Dataset content ->
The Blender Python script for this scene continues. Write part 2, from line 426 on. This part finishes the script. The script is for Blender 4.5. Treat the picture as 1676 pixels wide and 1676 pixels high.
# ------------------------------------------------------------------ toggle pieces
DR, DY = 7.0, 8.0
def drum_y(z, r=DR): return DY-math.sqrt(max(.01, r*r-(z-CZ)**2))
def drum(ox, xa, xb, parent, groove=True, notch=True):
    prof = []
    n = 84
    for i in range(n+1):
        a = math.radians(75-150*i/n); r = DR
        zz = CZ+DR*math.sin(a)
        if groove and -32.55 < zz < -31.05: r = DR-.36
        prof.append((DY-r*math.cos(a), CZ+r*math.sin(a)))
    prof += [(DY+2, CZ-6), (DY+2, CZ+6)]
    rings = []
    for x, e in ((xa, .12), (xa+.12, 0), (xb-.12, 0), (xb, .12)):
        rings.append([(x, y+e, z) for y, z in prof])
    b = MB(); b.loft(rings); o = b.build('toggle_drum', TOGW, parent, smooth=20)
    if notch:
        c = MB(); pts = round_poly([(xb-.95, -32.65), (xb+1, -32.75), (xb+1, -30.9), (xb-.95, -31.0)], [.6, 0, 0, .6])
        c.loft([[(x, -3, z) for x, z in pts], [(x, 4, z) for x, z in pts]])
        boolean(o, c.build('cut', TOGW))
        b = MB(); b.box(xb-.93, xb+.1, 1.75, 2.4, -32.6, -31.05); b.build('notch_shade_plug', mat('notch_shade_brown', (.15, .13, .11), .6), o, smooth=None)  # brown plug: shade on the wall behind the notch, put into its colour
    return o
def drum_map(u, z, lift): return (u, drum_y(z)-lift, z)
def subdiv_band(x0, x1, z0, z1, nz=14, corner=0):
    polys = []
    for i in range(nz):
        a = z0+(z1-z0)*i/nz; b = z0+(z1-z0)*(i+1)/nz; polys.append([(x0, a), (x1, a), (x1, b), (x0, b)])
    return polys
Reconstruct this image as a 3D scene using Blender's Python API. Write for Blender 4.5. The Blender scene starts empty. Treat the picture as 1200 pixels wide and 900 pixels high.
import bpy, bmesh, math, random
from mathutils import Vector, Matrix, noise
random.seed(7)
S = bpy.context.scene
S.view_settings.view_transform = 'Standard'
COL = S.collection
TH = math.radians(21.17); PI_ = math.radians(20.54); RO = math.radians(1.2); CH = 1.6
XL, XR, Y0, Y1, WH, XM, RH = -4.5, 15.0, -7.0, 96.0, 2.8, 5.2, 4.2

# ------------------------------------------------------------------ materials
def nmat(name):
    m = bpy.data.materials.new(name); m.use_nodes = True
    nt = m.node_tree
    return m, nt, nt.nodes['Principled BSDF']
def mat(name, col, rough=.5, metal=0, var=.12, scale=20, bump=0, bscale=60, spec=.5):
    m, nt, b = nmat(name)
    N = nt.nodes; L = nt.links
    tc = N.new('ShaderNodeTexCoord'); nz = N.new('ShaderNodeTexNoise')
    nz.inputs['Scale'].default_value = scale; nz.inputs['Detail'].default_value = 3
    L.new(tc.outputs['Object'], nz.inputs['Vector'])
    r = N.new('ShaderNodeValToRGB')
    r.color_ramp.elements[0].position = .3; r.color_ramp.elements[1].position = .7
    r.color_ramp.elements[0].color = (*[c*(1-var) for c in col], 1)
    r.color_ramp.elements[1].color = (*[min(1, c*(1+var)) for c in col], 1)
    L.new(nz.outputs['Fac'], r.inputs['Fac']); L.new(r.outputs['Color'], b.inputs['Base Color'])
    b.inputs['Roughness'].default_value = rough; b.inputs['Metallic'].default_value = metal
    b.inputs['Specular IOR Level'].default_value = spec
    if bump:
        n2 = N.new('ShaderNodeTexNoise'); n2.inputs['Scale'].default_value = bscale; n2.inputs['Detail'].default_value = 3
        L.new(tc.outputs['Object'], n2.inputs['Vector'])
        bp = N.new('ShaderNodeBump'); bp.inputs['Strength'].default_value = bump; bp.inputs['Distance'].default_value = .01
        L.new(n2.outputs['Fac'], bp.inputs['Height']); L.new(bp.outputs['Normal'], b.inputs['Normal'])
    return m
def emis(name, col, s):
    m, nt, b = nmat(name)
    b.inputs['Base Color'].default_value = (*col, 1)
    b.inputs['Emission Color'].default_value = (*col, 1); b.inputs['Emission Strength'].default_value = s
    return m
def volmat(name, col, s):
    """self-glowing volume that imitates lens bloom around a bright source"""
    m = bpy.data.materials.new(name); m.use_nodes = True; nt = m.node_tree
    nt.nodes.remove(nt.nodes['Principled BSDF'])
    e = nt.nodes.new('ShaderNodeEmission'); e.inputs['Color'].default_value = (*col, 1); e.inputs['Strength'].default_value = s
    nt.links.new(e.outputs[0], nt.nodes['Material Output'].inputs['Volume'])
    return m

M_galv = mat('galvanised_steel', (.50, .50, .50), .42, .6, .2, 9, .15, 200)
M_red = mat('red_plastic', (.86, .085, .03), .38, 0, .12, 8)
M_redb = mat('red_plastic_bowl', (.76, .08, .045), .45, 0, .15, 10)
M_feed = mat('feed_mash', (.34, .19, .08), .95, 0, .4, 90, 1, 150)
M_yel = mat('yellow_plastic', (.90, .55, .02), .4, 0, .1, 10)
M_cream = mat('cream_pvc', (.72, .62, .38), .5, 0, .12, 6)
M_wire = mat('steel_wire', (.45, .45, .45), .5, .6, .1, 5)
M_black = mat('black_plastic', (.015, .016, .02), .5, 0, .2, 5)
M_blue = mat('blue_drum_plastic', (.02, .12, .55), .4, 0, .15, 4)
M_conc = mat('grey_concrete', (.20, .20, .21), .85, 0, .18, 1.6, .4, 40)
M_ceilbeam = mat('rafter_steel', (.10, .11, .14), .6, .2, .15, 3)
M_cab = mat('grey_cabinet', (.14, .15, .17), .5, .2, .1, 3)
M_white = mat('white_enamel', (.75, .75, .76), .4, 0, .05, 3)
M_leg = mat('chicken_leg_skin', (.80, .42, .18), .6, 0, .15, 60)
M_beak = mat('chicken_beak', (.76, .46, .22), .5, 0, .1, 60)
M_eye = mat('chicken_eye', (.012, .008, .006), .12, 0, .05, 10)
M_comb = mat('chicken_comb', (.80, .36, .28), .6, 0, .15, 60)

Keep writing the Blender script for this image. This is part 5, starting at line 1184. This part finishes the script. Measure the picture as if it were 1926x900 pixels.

Set task -> Output all of the data again, exactly.

Answer below ->
The Blender Python script for this scene continues. Write part 2, from line 426 on. This part finishes the script. The script is for Blender 4.5. Treat the picture as 1676 pixels wide and 1676 pixels high.
# ------------------------------------------------------------------ toggle pieces
DR, DY = 7.0, 8.0
def drum_y(z, r=DR): return DY-math.sqrt(max(.01, r*r-(z-CZ)**2))
def drum(ox, xa, xb, parent, groove=True, notch=True):
    prof = []
    n = 84
    for i in range(n+1):
        a = math.radians(75-150*i/n); r = DR
        zz = CZ+DR*math.sin(a)
        if groove and -32.55 < zz < -31.05: r = DR-.36
        prof.append((DY-r*math.cos(a), CZ+r*math.sin(a)))
    prof += [(DY+2, CZ-6), (DY+2, CZ+6)]
    rings = []
    for x, e in ((xa, .12), (xa+.12, 0), (xb-.12, 0), (xb, .12)):
        rings.append([(x, y+e, z) for y, z in prof])
    b = MB(); b.loft(rings); o = b.build('toggle_drum', TOGW, parent, smooth=20)
    if notch:
        c = MB(); pts = round_poly([(xb-.95, -32.65), (xb+1, -32.75), (xb+1, -30.9), (xb-.95, -31.0)], [.6, 0, 0, .6])
        c.loft([[(x, -3, z) for x, z in pts], [(x, 4, z) for x, z in pts]])
        boolean(o, c.build('cut', TOGW))
        b = MB(); b.box(xb-.93, xb+.1, 1.75, 2.4, -32.6, -31.05); b.build('notch_shade_plug', mat('notch_shade_brown', (.15, .13, .11), .6), o, smooth=None)  # brown plug: shade on the wall behind the notch, put into its colour
    return o
def drum_map(u, z, lift): return (u, drum_y(z)-lift, z)
def subdiv_band(x0, x1, z0, z1, nz=14, corner=0):
    polys = []
    for i in range(nz):
        a = z0+(z1-z0)*i/nz; b = z0+(z1-z0)*(i+1)/nz; polys.append([(x0, a), (x1, a), (x1, b), (x0, b)])
    return polys
Reconstruct this image as a 3D scene using Blender's Python API. Write for Blender 4.5. The Blender scene starts empty. Treat the picture as 1200 pixels wide and 900 pixels high.
import bpy, bmesh, math, random
from mathutils import Vector, Matrix, noise
random.seed(7)
S = bpy.context.scene
S.view_settings.view_transform = 'Standard'
COL = S.collection
TH = math.radians(21.17); PI_ = math.radians(20.54); RO = math.radians(1.2); CH = 1.6
XL, XR, Y0, Y1, WH, XM, RH = -4.5, 15.0, -7.0, 96.0, 2.8, 5.2, 4.2

# ------------------------------------------------------------------ materials
def nmat(name):
    m = bpy.data.materials.new(name); m.use_nodes = True
    nt = m.node_tree
    return m, nt, nt.nodes['Principled BSDF']
def mat(name, col, rough=.5, metal=0, var=.12, scale=20, bump=0, bscale=60, spec=.5):
    m, nt, b = nmat(name)
    N = nt.nodes; L = nt.links
    tc = N.new('ShaderNodeTexCoord'); nz = N.new('ShaderNodeTexNoise')
    nz.inputs['Scale'].default_value = scale; nz.inputs['Detail'].default_value = 3
    L.new(tc.outputs['Object'], nz.inputs['Vector'])
    r = N.new('ShaderNodeValToRGB')
    r.color_ramp.elements[0].position = .3; r.color_ramp.elements[1].position = .7
    r.color_ramp.elements[0].color = (*[c*(1-var) for c in col], 1)
    r.color_ramp.elements[1].color = (*[min(1, c*(1+var)) for c in col], 1)
    L.new(nz.outputs['Fac'], r.inputs['Fac']); L.new(r.outputs['Color'], b.inputs['Base Color'])
    b.inputs['Roughness'].default_value = rough; b.inputs['Metallic'].default_value = metal
    b.inputs['Specular IOR Level'].default_value = spec
    if bump:
        n2 = N.new('ShaderNodeTexNoise'); n2.inputs['Scale'].default_value = bscale; n2.inputs['Detail'].default_value = 3
        L.new(tc.outputs['Object'], n2.inputs['Vector'])
        bp = N.new('ShaderNodeBump'); bp.inputs['Strength'].default_value = bump; bp.inputs['Distance'].default_value = .01
        L.new(n2.outputs['Fac'], bp.inputs['Height']); L.new(bp.outputs['Normal'], b.inputs['Normal'])
    return m
def emis(name, col, s):
    m, nt, b = nmat(name)
    b.inputs['Base Color'].default_value = (*col, 1)
    b.inputs['Emission Color'].default_value = (*col, 1); b.inputs['Emission Strength'].default_value = s
    return m
def volmat(name, col, s):
    """self-glowing volume that imitates lens bloom around a bright source"""
    m = bpy.data.materials.new(name); m.use_nodes = True; nt = m.node_tree
    nt.nodes.remove(nt.nodes['Principled BSDF'])
    e = nt.nodes.new('ShaderNodeEmission'); e.inputs['Color'].default_value = (*col, 1); e.inputs['Strength'].default_value = s
    nt.links.new(e.outputs[0], nt.nodes['Material Output'].inputs['Volume'])
    return m

M_galv = mat('galvanised_steel', (.50, .50, .50), .42, .6, .2, 9, .15, 200)
M_red = mat('red_plastic', (.86, .085, .03), .38, 0, .12, 8)
M_redb = mat('red_plastic_bowl', (.76, .08, .045), .45, 0, .15, 10)
M_feed = mat('feed_mash', (.34, .19, .08), .95, 0, .4, 90, 1, 150)
M_yel = mat('yellow_plastic', (.90, .55, .02), .4, 0, .1, 10)
M_cream = mat('cream_pvc', (.72, .62, .38), .5, 0, .12, 6)
M_wire = mat('steel_wire', (.45, .45, .45), .5, .6, .1, 5)
M_black = mat('black_plastic', (.015, .016, .02), .5, 0, .2, 5)
M_blue = mat('blue_drum_plastic', (.02, .12, .55), .4, 0, .15, 4)
M_conc = mat('grey_concrete', (.20, .20, .21), .85, 0, .18, 1.6, .4, 40)
M_ceilbeam = mat('rafter_steel', (.10, .11, .14), .6, .2, .15, 3)
M_cab = mat('grey_cabinet', (.14, .15, .17), .5, .2, .1, 3)
M_white = mat('white_enamel', (.75, .75, .76), .4, 0, .05, 3)
M_leg = mat('chicken_leg_skin', (.80, .42, .18), .6, 0, .15, 60)
M_beak = mat('chicken_beak', (.76, .46, .22), .5, 0, .1, 60)
M_eye = mat('chicken_eye', (.012, .008, .006), .12, 0, .05, 10)
M_comb = mat('chicken_comb', (.80, .36, .28), .6, 0, .15, 60)

Keep writing the Blender script for this image. This is part 5, starting at line 1184. This part finishes the script. Measure the picture as if it were 1926x900 pixels.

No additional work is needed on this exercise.